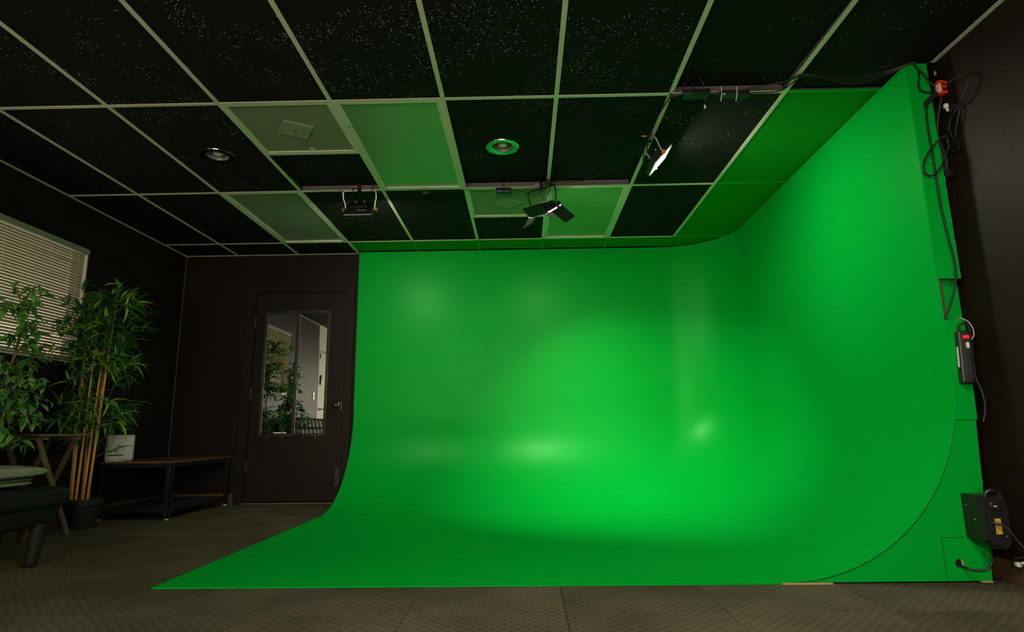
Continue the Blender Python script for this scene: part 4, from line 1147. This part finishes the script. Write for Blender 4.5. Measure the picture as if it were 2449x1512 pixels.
pl = MB().box(c3 + Vector((-0.010, -0.016, -0.010)), c3 + Vector((0.010, 0.010, 0.010)), bevel=0.004, seg=1)
pl.tube([c3 + Vector((0, -0.012, 0.004)), c3 + Vector((0.0, -0.034, 0.012))], 0.006, 8)
tag(pl.build('plug', M['white_plastic']), 'white plug lying on the brown carpet base by the dark side wall', 'plug')
cable('power_cable', 'black cord trailing down the carpet base from the white plug',
      [c3 + Vector((0, -0.03, 0.01)), c3 + Vector((0.002, -0.055, -0.01)), c3 + Vector((0.0, -0.08, -0.03)), (2.022, c3.y - 0.11, 0.012), (2.01, c3.y - 0.15, 0.004)], 0.003)

# ------------------------------------------------------------------ corner desk with the white speaker
DXA, DXB, DYA, DYB, DH = -3.335, -2.765, 4.80, 5.755, 0.43
desk = thing('low_table', 'low black metal table with a brown board top and lower shelf in the corner', 'table', ((DXA + DXB) / 2, (DYA + DYB) / 2, 0))
lw = 0.038
MB().box((DXA - 0.008, DYA - 0.008, DH - 0.004), (DXB + 0.008, DYB + 0.004, DH + 0.014), bevel=0.003, seg=1).build('table_top', M['desk_wood'], desk)
for (x, sx_) in ((DXA, 1), (DXB, -1)):
    for (y, sy_) in ((DYA, 1), (DYB, -1)):
        b = MB()
        b.box((min(x, x + sx_ * lw), min(y, y + sy_ * 0.004), 0.010), (max(x, x + sx_ * lw), max(y, y + sy_ * 0.004), DH - 0.004))
        b.box((min(x, x + sx_ * 0.004), min(y, y + sy_ * lw), 0.010), (max(x, x + sx_ * 0.004), max(y, y + sy_ * lw), DH - 0.004))
        o = b.build('leg', M['black_metal'], desk)
        MB().lathe([(0, 0), (0.014, 0), (0.014, 0.011), (0, 0.012)], (x + sx_ * 0.016, y + sy_ * 0.016, 0.0), 10).build('foot_glide', M['white_plastic'], o)
        if x == DXB and y == DYA:
            b2 = MB()
            for z in (0.045, 0.075, 0.385, 0.41):
                b2.lathe([(0, 0), (0.005, 0), (0.004, 0.0025), (0, 0.003)], (x + 0.0005, y + sy_ * 0.018, z), 8, 0, (1, 0, 0))
                b2.lathe([(0, 0), (0.005, 0), (0.004, 0.0025), (0, 0.003)], (x + sx_ * 0.018, y - 0.0005, z), 8, 0, (0, -1, 0))
            b2.build('bolt', M['chrome'], o)
for z in (0.055, DH - 0.032):
    for y in (DYA + 0.004, DYB - 0.016):
        MB().box((DXA + lw * .2, y, z), (DXB - lw * .2, y + 0.012, z + 0.026)).build('rail', M['black_metal'], desk)
    for x in (DXA + 0.004, DXB - 0.016):
        MB().box((x, DYA + lw * .2, z), (x + 0.012, DYB - lw * .2, z + 0.026)).build('rail', M['black_metal'], desk)
MB().box((DXA + 0.016, DYA + 0.016, 0.066), (DXB - 0.016, DYB - 0.016, 0.074)).build('lower_shelf', M['shelf_grey'], desk)
bx2 = thing('speaker_box', 'white rounded box with a black slot on the low corner table', 'speaker', (-3.262, 4.90, DH + 0.014))
m4 = Matrix.Translation((-3.262, 4.90, DH + 0.0145)) @ Matrix.Rotation(math.radians(26), 4, 'Z')
MB().box((-0.098, -0.030, 0.0), (0.098, 0.035, 0.208), mat4=m4, bevel=0.022, seg=4).build('shell', M['grey_white'], bx2)
MB().box((-0.075, -0.0315, 0.042), (0.030, -0.0295, 0.052), mat4=m4).build('slot', M['slot_black'], bx2)
MB().box((0.012, -0.0312, 0.188), (0.020, -0.0295, 0.191), mat4=m4).build('mark', M['slot_black'], bx2)
cable('power_cable', 'short white cord on the low table in front of the white box',
      [(-3.17, 4.815, DH + 0.017), (-3.20, 4.818, DH + 0.019), (-3.25, 4.812, DH + 0.017), (-3.30, 4.80, DH + 0.017)], 0.0035, None, 6, M['white_plastic'])
tag(MB().box((-3.20, 4.60, 0.001), (-2.93, 4.785, 0.007), bevel=0.002, seg=1).build('carpet_offcut', M['base_carpet']), 'small brown carpet offcut lying before the low corner table', 'mat')

# ------------------------------------------------------------------ sofa with folded blanket
SX0, SX1, SY0, SY1 = -3.27, -2.465, 1.35, 3.32
sofa = thing('sofa', 'dark leather sofa with tufted back and splayed legs under the window', 'sofa', ((SX0 + SX1) / 2, (SY0 + SY1) / 2, 0))
b = MB().box((SX0 + 0.10, SY0, 0.287), (SX1 + 0.015, SY1 + 0.01, 0.384), bevel=0.036, seg=5)
b.build('seat_cushion', M['leather'], sofa)
# tapered base under the cushion
b = MB()
V = [(SX0 + 0.02, SY0, 0.30), (SX1 - 0.01, SY0, 0.30), (SX1 - 0.01, SY1 - 0.01, 0.30), (SX0 + 0.02, SY1 - 0.01, 0.30),
     (SX0 + 0.05, SY0 + 0.03, 0.19), (SX1 - 0.03, SY0 + 0.03, 0.19), (SX1 - 0.03, SY1 - 0.04, 0.19), (SX0 + 0.05, SY1 - 0.04, 0.19)]
bm = bmesh.new()
bv = [bm.verts.new(p) for p in V]
for f in ((0, 1, 2, 3), (7, 6, 5, 4), (0, 4, 5, 1), (1, 5, 6, 2), (2, 6, 7, 3), (3, 7, 4, 0)): bm.faces.new([bv[i] for i in f])
bmesh.ops.bevel(bm, geom=bm.edges[:], offset=0.022, segments=3, profile=0.6, affect='EDGES')
b.bm(bm, 0, None, True)
b.build('seat_base', M['leather'], sofa)
# tufted back, leaning to the wall
b = MB(); NYB, NZB = 120, 30; V, F = [], []
bh0, bh1 = 0.36, 0.87
for side in (0, 1):
    for i in range(NYB + 1):
        for q in range(NZB + 1):
            u, v = i / NYB, q / NZB
            y = SY0 + (SY1 - SY0) * u
            z = bh0 + (bh1 - bh0) * v
            lean = 0.10 * v
            e = max(0.0, (1 - abs(2 * u - 1) ** 24) * (1 - abs(2 * v - 1) ** 10)) ** 0.4
            if side == 0:
                cu = (u * 12) % 1.0; du = min(cu, 1 - cu)
                dv = min(abs(v - 0.34), abs(v - 0.70))
                crease = 0.022 * math.exp(-(du / 0.07) ** 2) + 0.016 * math.exp(-(dv / 0.018) ** 2)
                dim = 0.020 * math.exp(-((du * (SY1 - SY0) / 12) ** 2 + (dv * (bh1 - bh0)) ** 2) / 0.0003)
                x = SX0 + 0.10 - lean + e * (0.075 - crease - dim)
            else:
                x = SX0 + 0.10 - lean - 0.015
            V.append((x, y, z))
W_ = NZB + 1; N1 = (NYB + 1) * W_
for side in (0, 1):
    for i in range(NYB):
        for q in range(NZB):
            a = side * N1 + i * W_ + q
            F.append((a, a + 1, a + W_ + 1, a + W_))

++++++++

**CHALLENGE**:
Write out the data precisely as given, excluding the pictures.

**FINISHED TASK**:
Continue the Blender Python script for this scene: part 4, from line 1147. This part finishes the script. Write for Blender 4.5. Measure the picture as if it were 2449x1512 pixels.
pl = MB().box(c3 + Vector((-0.010, -0.016, -0.010)), c3 + Vector((0.010, 0.010, 0.010)), bevel=0.004, seg=1)
pl.tube([c3 + Vector((0, -0.012, 0.004)), c3 + Vector((0.0, -0.034, 0.012))], 0.006, 8)
tag(pl.build('plug', M['white_plastic']), 'white plug lying on the brown carpet base by the dark side wall', 'plug')
cable('power_cable', 'black cord trailing down the carpet base from the white plug',
      [c3 + Vector((0, -0.03, 0.01)), c3 + Vector((0.002, -0.055, -0.01)), c3 + Vector((0.0, -0.08, -0.03)), (2.022, c3.y - 0.11, 0.012), (2.01, c3.y - 0.15, 0.004)], 0.003)

# ------------------------------------------------------------------ corner desk with the white speaker
DXA, DXB, DYA, DYB, DH = -3.335, -2.765, 4.80, 5.755, 0.43
desk = thing('low_table', 'low black metal table with a brown board top and lower shelf in the corner', 'table', ((DXA + DXB) / 2, (DYA + DYB) / 2, 0))
lw = 0.038
MB().box((DXA - 0.008, DYA - 0.008, DH - 0.004), (DXB + 0.008, DYB + 0.004, DH + 0.014), bevel=0.003, seg=1).build('table_top', M['desk_wood'], desk)
for (x, sx_) in ((DXA, 1), (DXB, -1)):
    for (y, sy_) in ((DYA, 1), (DYB, -1)):
        b = MB()
        b.box((min(x, x + sx_ * lw), min(y, y + sy_ * 0.004), 0.010), (max(x, x + sx_ * lw), max(y, y + sy_ * 0.004), DH - 0.004))
        b.box((min(x, x + sx_ * 0.004), min(y, y + sy_ * lw), 0.010), (max(x, x + sx_ * 0.004), max(y, y + sy_ * lw), DH - 0.004))
        o = b.build('leg', M['black_metal'], desk)
        MB().lathe([(0, 0), (0.014, 0), (0.014, 0.011), (0, 0.012)], (x + sx_ * 0.016, y + sy_ * 0.016, 0.0), 10).build('foot_glide', M['white_plastic'], o)
        if x == DXB and y == DYA:
            b2 = MB()
            for z in (0.045, 0.075, 0.385, 0.41):
                b2.lathe([(0, 0), (0.005, 0), (0.004, 0.0025), (0, 0.003)], (x + 0.0005, y + sy_ * 0.018, z), 8, 0, (1, 0, 0))
                b2.lathe([(0, 0), (0.005, 0), (0.004, 0.0025), (0, 0.003)], (x + sx_ * 0.018, y - 0.0005, z), 8, 0, (0, -1, 0))
            b2.build('bolt', M['chrome'], o)
for z in (0.055, DH - 0.032):
    for y in (DYA + 0.004, DYB - 0.016):
        MB().box((DXA + lw * .2, y, z), (DXB - lw * .2, y + 0.012, z + 0.026)).build('rail', M['black_metal'], desk)
    for x in (DXA + 0.004, DXB - 0.016):
        MB().box((x, DYA + lw * .2, z), (x + 0.012, DYB - lw * .2, z + 0.026)).build('rail', M['black_metal'], desk)
MB().box((DXA + 0.016, DYA + 0.016, 0.066), (DXB - 0.016, DYB - 0.016, 0.074)).build('lower_shelf', M['shelf_grey'], desk)
bx2 = thing('speaker_box', 'white rounded box with a black slot on the low corner table', 'speaker', (-3.262, 4.90, DH + 0.014))
m4 = Matrix.Translation((-3.262, 4.90, DH + 0.0145)) @ Matrix.Rotation(math.radians(26), 4, 'Z')
MB().box((-0.098, -0.030, 0.0), (0.098, 0.035, 0.208), mat4=m4, bevel=0.022, seg=4).build('shell', M['grey_white'], bx2)
MB().box((-0.075, -0.0315, 0.042), (0.030, -0.0295, 0.052), mat4=m4).build('slot', M['slot_black'], bx2)
MB().box((0.012, -0.0312, 0.188), (0.020, -0.0295, 0.191), mat4=m4).build('mark', M['slot_black'], bx2)
cable('power_cable', 'short white cord on the low table in front of the white box',
      [(-3.17, 4.815, DH + 0.017), (-3.20, 4.818, DH + 0.019), (-3.25, 4.812, DH + 0.017), (-3.30, 4.80, DH + 0.017)], 0.0035, None, 6, M['white_plastic'])
tag(MB().box((-3.20, 4.60, 0.001), (-2.93, 4.785, 0.007), bevel=0.002, seg=1).build('carpet_offcut', M['base_carpet']), 'small brown carpet offcut lying before the low corner table', 'mat')

# ------------------------------------------------------------------ sofa with folded blanket
SX0, SX1, SY0, SY1 = -3.27, -2.465, 1.35, 3.32
sofa = thing('sofa', 'dark leather sofa with tufted back and splayed legs under the window', 'sofa', ((SX0 + SX1) / 2, (SY0 + SY1) / 2, 0))
b = MB().box((SX0 + 0.10, SY0, 0.287), (SX1 + 0.015, SY1 + 0.01, 0.384), bevel=0.036, seg=5)
b.build('seat_cushion', M['leather'], sofa)
# tapered base under the cushion
b = MB()
V = [(SX0 + 0.02, SY0, 0.30), (SX1 - 0.01, SY0, 0.30), (SX1 - 0.01, SY1 - 0.01, 0.30), (SX0 + 0.02, SY1 - 0.01, 0.30),
     (SX0 + 0.05, SY0 + 0.03, 0.19), (SX1 - 0.03, SY0 + 0.03, 0.19), (SX1 - 0.03, SY1 - 0.04, 0.19), (SX0 + 0.05, SY1 - 0.04, 0.19)]
bm = bmesh.new()
bv = [bm.verts.new(p) for p in V]
for f in ((0, 1, 2, 3), (7, 6, 5, 4), (0, 4, 5, 1), (1, 5, 6, 2), (2, 6, 7, 3), (3, 7, 4, 0)): bm.faces.new([bv[i] for i in f])
bmesh.ops.bevel(bm, geom=bm.edges[:], offset=0.022, segments=3, profile=0.6, affect='EDGES')
b.bm(bm, 0, None, True)
b.build('seat_base', M['leather'], sofa)
# tufted back, leaning to the wall
b = MB(); NYB, NZB = 120, 30; V, F = [], []
bh0, bh1 = 0.36, 0.87
for side in (0, 1):
    for i in range(NYB + 1):
        for q in range(NZB + 1):
            u, v = i / NYB, q / NZB
            y = SY0 + (SY1 - SY0) * u
            z = bh0 + (bh1 - bh0) * v
            lean = 0.10 * v
            e = max(0.0, (1 - abs(2 * u - 1) ** 24) * (1 - abs(2 * v - 1) ** 10)) ** 0.4
            if side == 0:
                cu = (u * 12) % 1.0; du = min(cu, 1 - cu)
                dv = min(abs(v - 0.34), abs(v - 0.70))
                crease = 0.022 * math.exp(-(du / 0.07) ** 2) + 0.016 * math.exp(-(dv / 0.018) ** 2)
                dim = 0.020 * math.exp(-((du * (SY1 - SY0) / 12) ** 2 + (dv * (bh1 - bh0)) ** 2) / 0.0003)
                x = SX0 + 0.10 - lean + e * (0.075 - crease - dim)
            else:
                x = SX0 + 0.10 - lean - 0.015
            V.append((x, y, z))
W_ = NZB + 1; N1 = (NYB + 1) * W_
for side in (0, 1):
    for i in range(NYB):
        for q in range(NZB):
            a = side * N1 + i * W_ + q
            F.append((a, a + 1, a + W_ + 1, a + W_))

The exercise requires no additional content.